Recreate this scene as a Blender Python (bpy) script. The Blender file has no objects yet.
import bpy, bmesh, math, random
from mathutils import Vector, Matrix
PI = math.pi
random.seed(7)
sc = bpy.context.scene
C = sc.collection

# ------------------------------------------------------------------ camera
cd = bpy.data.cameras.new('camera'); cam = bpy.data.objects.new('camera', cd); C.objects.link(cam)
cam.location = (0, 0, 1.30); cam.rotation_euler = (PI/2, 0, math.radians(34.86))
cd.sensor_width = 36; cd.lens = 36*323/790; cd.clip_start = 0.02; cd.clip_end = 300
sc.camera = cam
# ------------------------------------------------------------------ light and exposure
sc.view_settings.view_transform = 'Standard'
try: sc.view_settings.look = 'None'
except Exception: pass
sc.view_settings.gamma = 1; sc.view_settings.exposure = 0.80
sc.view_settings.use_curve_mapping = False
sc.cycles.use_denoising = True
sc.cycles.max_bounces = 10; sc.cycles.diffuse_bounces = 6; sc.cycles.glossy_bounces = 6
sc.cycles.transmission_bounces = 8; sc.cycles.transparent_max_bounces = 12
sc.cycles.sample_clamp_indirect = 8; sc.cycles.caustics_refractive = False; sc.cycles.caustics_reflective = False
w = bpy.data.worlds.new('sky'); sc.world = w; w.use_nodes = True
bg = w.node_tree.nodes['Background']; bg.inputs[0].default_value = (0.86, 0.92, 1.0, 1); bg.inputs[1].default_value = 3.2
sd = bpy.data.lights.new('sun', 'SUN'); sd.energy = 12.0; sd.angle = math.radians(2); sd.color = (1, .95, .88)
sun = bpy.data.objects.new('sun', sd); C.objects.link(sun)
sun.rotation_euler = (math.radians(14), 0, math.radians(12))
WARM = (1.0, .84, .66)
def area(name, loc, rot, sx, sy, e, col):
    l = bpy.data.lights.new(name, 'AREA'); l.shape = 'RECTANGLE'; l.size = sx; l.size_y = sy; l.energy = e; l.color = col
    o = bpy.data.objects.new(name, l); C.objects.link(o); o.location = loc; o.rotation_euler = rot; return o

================

What this task involves: Return exactly the lines that run from the top of the listing above to the line containing "C = sc.collection", please, keeping both end lines and leaving out everything else.

Answer for this exercise:
Recreate this scene as a Blender Python (bpy) script. The Blender file has no objects yet.
import bpy, bmesh, math, random
from mathutils import Vector, Matrix
PI = math.pi
random.seed(7)
sc = bpy.context.scene
C = sc.collection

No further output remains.